→ **DATA EXCERPT**
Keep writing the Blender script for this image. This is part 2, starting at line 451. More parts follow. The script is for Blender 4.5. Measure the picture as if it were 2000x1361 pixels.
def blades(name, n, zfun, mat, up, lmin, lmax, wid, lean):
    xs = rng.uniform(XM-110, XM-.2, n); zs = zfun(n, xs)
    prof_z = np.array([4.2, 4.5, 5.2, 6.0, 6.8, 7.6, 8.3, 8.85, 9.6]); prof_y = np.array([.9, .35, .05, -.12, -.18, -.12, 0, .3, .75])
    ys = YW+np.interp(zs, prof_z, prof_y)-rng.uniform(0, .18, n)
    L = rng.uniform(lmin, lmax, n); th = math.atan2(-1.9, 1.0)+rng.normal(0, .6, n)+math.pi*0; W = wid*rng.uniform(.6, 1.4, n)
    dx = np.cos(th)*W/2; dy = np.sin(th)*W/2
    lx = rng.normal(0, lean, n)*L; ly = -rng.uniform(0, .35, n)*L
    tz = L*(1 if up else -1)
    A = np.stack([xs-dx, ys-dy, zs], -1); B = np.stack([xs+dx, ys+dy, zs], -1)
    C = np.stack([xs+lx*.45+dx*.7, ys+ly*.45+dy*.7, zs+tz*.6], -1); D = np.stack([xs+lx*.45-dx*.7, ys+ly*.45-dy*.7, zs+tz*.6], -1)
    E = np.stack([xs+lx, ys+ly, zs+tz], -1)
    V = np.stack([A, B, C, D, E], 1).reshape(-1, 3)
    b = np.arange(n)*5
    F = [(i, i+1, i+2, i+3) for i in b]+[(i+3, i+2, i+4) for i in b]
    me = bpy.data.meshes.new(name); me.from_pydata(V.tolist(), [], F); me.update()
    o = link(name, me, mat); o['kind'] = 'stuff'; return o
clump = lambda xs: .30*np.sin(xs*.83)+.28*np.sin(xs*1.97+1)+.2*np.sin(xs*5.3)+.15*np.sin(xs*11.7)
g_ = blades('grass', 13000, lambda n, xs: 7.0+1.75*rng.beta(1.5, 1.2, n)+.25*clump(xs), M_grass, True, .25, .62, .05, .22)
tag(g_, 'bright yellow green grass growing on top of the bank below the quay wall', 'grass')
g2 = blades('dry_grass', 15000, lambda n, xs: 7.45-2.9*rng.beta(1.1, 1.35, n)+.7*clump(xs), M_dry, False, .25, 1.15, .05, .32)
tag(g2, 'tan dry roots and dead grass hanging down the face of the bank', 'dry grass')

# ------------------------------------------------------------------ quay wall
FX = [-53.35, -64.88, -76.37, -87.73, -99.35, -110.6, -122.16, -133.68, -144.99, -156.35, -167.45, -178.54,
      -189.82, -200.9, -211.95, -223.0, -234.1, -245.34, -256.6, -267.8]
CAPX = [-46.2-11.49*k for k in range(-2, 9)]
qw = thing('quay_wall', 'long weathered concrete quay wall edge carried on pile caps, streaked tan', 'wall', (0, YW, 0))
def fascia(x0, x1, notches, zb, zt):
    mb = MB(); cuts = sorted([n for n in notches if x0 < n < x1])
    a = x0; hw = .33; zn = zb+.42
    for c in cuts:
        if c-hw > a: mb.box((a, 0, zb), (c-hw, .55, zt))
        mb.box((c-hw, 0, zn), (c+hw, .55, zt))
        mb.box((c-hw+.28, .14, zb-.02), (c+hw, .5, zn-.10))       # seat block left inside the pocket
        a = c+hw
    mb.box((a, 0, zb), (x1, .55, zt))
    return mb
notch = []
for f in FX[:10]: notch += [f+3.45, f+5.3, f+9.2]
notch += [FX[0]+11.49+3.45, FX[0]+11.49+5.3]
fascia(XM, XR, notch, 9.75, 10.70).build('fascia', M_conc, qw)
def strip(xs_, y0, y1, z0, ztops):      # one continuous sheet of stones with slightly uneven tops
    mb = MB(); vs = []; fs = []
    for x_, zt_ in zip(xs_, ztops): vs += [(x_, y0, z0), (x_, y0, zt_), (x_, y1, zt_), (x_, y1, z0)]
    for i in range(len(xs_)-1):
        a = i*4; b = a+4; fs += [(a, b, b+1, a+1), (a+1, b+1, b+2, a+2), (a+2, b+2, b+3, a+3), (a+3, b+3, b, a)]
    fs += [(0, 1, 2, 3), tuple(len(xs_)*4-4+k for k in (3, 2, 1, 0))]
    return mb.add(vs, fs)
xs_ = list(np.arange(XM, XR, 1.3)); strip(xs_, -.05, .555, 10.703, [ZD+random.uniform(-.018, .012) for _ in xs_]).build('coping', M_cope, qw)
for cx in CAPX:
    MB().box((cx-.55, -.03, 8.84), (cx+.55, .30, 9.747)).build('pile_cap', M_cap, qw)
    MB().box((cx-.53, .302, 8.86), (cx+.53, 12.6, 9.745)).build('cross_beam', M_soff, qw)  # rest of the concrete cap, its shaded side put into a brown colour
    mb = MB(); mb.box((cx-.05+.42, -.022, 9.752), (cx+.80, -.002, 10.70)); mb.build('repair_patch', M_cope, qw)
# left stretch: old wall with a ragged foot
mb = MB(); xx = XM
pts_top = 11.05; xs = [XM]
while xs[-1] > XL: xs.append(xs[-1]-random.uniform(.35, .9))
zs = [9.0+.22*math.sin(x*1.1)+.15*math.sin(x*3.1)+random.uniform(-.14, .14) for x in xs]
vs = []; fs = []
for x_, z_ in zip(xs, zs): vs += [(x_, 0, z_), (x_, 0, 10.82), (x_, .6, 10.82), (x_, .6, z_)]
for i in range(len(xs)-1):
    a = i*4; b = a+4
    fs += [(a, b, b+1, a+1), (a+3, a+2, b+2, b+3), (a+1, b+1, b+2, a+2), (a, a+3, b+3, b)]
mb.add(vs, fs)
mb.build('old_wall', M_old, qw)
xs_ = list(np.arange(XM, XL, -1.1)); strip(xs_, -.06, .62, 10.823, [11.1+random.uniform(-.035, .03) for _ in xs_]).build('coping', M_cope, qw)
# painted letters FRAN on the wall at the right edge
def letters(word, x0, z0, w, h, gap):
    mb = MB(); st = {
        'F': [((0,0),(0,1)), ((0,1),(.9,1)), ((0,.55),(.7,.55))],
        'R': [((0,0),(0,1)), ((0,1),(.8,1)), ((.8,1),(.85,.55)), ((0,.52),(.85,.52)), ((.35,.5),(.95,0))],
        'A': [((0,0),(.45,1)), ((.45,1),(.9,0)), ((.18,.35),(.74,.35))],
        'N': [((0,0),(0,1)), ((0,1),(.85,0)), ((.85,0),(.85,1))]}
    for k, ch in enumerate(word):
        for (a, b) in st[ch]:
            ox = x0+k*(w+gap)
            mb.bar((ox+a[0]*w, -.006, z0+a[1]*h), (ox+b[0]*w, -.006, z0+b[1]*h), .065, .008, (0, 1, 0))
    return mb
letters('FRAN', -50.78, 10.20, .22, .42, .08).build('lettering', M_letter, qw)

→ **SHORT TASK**
Go back to the listing above and please repeat it exactly.

→ **PROBLEM SOLUTION**
Keep writing the Blender script for this image. This is part 2, starting at line 451. More parts follow. The script is for Blender 4.5. Measure the picture as if it were 2000x1361 pixels.
def blades(name, n, zfun, mat, up, lmin, lmax, wid, lean):
    xs = rng.uniform(XM-110, XM-.2, n); zs = zfun(n, xs)
    prof_z = np.array([4.2, 4.5, 5.2, 6.0, 6.8, 7.6, 8.3, 8.85, 9.6]); prof_y = np.array([.9, .35, .05, -.12, -.18, -.12, 0, .3, .75])
    ys = YW+np.interp(zs, prof_z, prof_y)-rng.uniform(0, .18, n)
    L = rng.uniform(lmin, lmax, n); th = math.atan2(-1.9, 1.0)+rng.normal(0, .6, n)+math.pi*0; W = wid*rng.uniform(.6, 1.4, n)
    dx = np.cos(th)*W/2; dy = np.sin(th)*W/2
    lx = rng.normal(0, lean, n)*L; ly = -rng.uniform(0, .35, n)*L
    tz = L*(1 if up else -1)
    A = np.stack([xs-dx, ys-dy, zs], -1); B = np.stack([xs+dx, ys+dy, zs], -1)
    C = np.stack([xs+lx*.45+dx*.7, ys+ly*.45+dy*.7, zs+tz*.6], -1); D = np.stack([xs+lx*.45-dx*.7, ys+ly*.45-dy*.7, zs+tz*.6], -1)
    E = np.stack([xs+lx, ys+ly, zs+tz], -1)
    V = np.stack([A, B, C, D, E], 1).reshape(-1, 3)
    b = np.arange(n)*5
    F = [(i, i+1, i+2, i+3) for i in b]+[(i+3, i+2, i+4) for i in b]
    me = bpy.data.meshes.new(name); me.from_pydata(V.tolist(), [], F); me.update()
    o = link(name, me, mat); o['kind'] = 'stuff'; return o
clump = lambda xs: .30*np.sin(xs*.83)+.28*np.sin(xs*1.97+1)+.2*np.sin(xs*5.3)+.15*np.sin(xs*11.7)
g_ = blades('grass', 13000, lambda n, xs: 7.0+1.75*rng.beta(1.5, 1.2, n)+.25*clump(xs), M_grass, True, .25, .62, .05, .22)
tag(g_, 'bright yellow green grass growing on top of the bank below the quay wall', 'grass')
g2 = blades('dry_grass', 15000, lambda n, xs: 7.45-2.9*rng.beta(1.1, 1.35, n)+.7*clump(xs), M_dry, False, .25, 1.15, .05, .32)
tag(g2, 'tan dry roots and dead grass hanging down the face of the bank', 'dry grass')

# ------------------------------------------------------------------ quay wall
FX = [-53.35, -64.88, -76.37, -87.73, -99.35, -110.6, -122.16, -133.68, -144.99, -156.35, -167.45, -178.54,
      -189.82, -200.9, -211.95, -223.0, -234.1, -245.34, -256.6, -267.8]
CAPX = [-46.2-11.49*k for k in range(-2, 9)]
qw = thing('quay_wall', 'long weathered concrete quay wall edge carried on pile caps, streaked tan', 'wall', (0, YW, 0))
def fascia(x0, x1, notches, zb, zt):
    mb = MB(); cuts = sorted([n for n in notches if x0 < n < x1])
    a = x0; hw = .33; zn = zb+.42
    for c in cuts:
        if c-hw > a: mb.box((a, 0, zb), (c-hw, .55, zt))
        mb.box((c-hw, 0, zn), (c+hw, .55, zt))
        mb.box((c-hw+.28, .14, zb-.02), (c+hw, .5, zn-.10))       # seat block left inside the pocket
        a = c+hw
    mb.box((a, 0, zb), (x1, .55, zt))
    return mb
notch = []
for f in FX[:10]: notch += [f+3.45, f+5.3, f+9.2]
notch += [FX[0]+11.49+3.45, FX[0]+11.49+5.3]
fascia(XM, XR, notch, 9.75, 10.70).build('fascia', M_conc, qw)
def strip(xs_, y0, y1, z0, ztops):      # one continuous sheet of stones with slightly uneven tops
    mb = MB(); vs = []; fs = []
    for x_, zt_ in zip(xs_, ztops): vs += [(x_, y0, z0), (x_, y0, zt_), (x_, y1, zt_), (x_, y1, z0)]
    for i in range(len(xs_)-1):
        a = i*4; b = a+4; fs += [(a, b, b+1, a+1), (a+1, b+1, b+2, a+2), (a+2, b+2, b+3, a+3), (a+3, b+3, b, a)]
    fs += [(0, 1, 2, 3), tuple(len(xs_)*4-4+k for k in (3, 2, 1, 0))]
    return mb.add(vs, fs)
xs_ = list(np.arange(XM, XR, 1.3)); strip(xs_, -.05, .555, 10.703, [ZD+random.uniform(-.018, .012) for _ in xs_]).build('coping', M_cope, qw)
for cx in CAPX:
    MB().box((cx-.55, -.03, 8.84), (cx+.55, .30, 9.747)).build('pile_cap', M_cap, qw)
    MB().box((cx-.53, .302, 8.86), (cx+.53, 12.6, 9.745)).build('cross_beam', M_soff, qw)  # rest of the concrete cap, its shaded side put into a brown colour
    mb = MB(); mb.box((cx-.05+.42, -.022, 9.752), (cx+.80, -.002, 10.70)); mb.build('repair_patch', M_cope, qw)
# left stretch: old wall with a ragged foot
mb = MB(); xx = XM
pts_top = 11.05; xs = [XM]
while xs[-1] > XL: xs.append(xs[-1]-random.uniform(.35, .9))
zs = [9.0+.22*math.sin(x*1.1)+.15*math.sin(x*3.1)+random.uniform(-.14, .14) for x in xs]
vs = []; fs = []
for x_, z_ in zip(xs, zs): vs += [(x_, 0, z_), (x_, 0, 10.82), (x_, .6, 10.82), (x_, .6, z_)]
for i in range(len(xs)-1):
    a = i*4; b = a+4
    fs += [(a, b, b+1, a+1), (a+3, a+2, b+2, b+3), (a+1, b+1, b+2, a+2), (a, a+3, b+3, b)]
mb.add(vs, fs)
mb.build('old_wall', M_old, qw)
xs_ = list(np.arange(XM, XL, -1.1)); strip(xs_, -.06, .62, 10.823, [11.1+random.uniform(-.035, .03) for _ in xs_]).build('coping', M_cope, qw)
# painted letters FRAN on the wall at the right edge
def letters(word, x0, z0, w, h, gap):
    mb = MB(); st = {
        'F': [((0,0),(0,1)), ((0,1),(.9,1)), ((0,.55),(.7,.55))],
        'R': [((0,0),(0,1)), ((0,1),(.8,1)), ((.8,1),(.85,.55)), ((0,.52),(.85,.52)), ((.35,.5),(.95,0))],
        'A': [((0,0),(.45,1)), ((.45,1),(.9,0)), ((.18,.35),(.74,.35))],
        'N': [((0,0),(0,1)), ((0,1),(.85,0)), ((.85,0),(.85,1))]}
    for k, ch in enumerate(word):
        for (a, b) in st[ch]:
            ox = x0+k*(w+gap)
            mb.bar((ox+a[0]*w, -.006, z0+a[1]*h), (ox+b[0]*w, -.006, z0+b[1]*h), .065, .008, (0, 1, 0))
    return mb
letters('FRAN', -50.78, 10.20, .22, .42, .08).build('lettering', M_letter, qw)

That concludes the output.